Trump on Friday declared a national emergency to bypass Congress and spend roughly $8 billion on barriers along the southern border.

The move has already drawn a flurry of lawsuits. Lawmakers from both parties have pushed back against the declaration, arguing that it sets a poor precedent and questioning the existence of an emergency at the border.

House Democrats have said they will introduce a resolution that would block the declaration.

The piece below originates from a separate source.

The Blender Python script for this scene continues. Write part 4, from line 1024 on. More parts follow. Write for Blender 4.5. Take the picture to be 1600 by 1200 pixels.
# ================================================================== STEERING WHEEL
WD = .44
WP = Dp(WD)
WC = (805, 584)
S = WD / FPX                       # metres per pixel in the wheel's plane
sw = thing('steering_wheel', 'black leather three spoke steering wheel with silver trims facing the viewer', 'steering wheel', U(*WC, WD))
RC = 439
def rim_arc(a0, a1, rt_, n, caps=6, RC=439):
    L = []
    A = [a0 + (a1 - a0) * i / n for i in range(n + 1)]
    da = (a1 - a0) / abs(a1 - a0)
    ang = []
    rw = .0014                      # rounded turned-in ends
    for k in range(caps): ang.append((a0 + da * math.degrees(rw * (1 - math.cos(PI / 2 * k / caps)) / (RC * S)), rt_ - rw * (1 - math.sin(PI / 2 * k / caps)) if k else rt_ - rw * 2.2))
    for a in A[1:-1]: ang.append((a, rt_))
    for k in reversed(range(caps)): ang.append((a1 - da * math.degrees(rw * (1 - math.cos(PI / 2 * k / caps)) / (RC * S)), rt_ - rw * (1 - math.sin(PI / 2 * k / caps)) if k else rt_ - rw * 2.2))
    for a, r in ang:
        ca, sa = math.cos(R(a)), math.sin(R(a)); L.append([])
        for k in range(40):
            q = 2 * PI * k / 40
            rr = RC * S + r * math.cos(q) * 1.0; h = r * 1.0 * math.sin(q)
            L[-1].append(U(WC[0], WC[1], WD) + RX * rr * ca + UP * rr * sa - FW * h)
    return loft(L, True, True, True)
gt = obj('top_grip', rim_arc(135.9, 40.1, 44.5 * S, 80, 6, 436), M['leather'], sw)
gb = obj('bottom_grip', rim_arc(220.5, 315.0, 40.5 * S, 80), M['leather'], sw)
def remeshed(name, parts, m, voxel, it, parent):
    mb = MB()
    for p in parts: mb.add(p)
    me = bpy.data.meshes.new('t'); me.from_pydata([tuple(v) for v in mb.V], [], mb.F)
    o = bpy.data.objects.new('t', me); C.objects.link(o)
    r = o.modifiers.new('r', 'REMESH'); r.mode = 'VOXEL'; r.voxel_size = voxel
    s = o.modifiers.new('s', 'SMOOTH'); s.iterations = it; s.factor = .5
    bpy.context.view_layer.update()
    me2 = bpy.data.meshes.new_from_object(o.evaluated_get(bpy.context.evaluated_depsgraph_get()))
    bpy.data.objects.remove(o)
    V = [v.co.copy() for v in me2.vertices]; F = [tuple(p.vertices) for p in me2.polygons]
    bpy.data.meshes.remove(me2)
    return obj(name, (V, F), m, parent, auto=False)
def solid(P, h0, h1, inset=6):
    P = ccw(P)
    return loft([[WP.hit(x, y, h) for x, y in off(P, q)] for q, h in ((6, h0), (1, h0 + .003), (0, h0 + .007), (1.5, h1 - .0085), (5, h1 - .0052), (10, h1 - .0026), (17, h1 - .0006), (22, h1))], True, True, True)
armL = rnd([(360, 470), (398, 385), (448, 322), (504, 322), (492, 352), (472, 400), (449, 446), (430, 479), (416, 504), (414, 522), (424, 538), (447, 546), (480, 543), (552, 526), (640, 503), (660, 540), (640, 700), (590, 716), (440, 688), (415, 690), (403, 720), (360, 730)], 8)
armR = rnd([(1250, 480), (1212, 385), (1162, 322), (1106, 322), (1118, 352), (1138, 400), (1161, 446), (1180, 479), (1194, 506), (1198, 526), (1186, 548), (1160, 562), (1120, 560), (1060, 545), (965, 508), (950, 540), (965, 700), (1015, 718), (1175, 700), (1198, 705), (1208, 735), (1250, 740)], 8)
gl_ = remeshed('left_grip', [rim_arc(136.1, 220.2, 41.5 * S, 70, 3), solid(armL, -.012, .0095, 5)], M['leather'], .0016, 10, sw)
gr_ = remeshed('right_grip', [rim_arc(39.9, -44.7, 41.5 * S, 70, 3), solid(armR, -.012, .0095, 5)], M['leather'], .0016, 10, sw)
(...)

It's unclear how many Republican critics of the president's action will vote for the measure.

If the bill were to pass both chambers of Congress, it could set up Trump to issue the first veto of his presidency.

Miller on Sunday staunchly defended the president's right to declare an emergency, arguing that he has the constitutional power to do so, and that the issue of illegal immigration warrants executive action.

"This is a deep intellectual problem that is plaguing this city," Miller said. "Which is we've had thousands of Americans die year after year after year because of threats crossing our southern border."

"This is a threat in our country … and if the president can’t defend this country, then he cannot fulfill his constitutional oath of office," he added.

Miller was unable to cite another example of a president using emergency powers to secure funding after Congress had denied money through the appropriations process after anchor Chris Wallace pressed him for one repeatedly.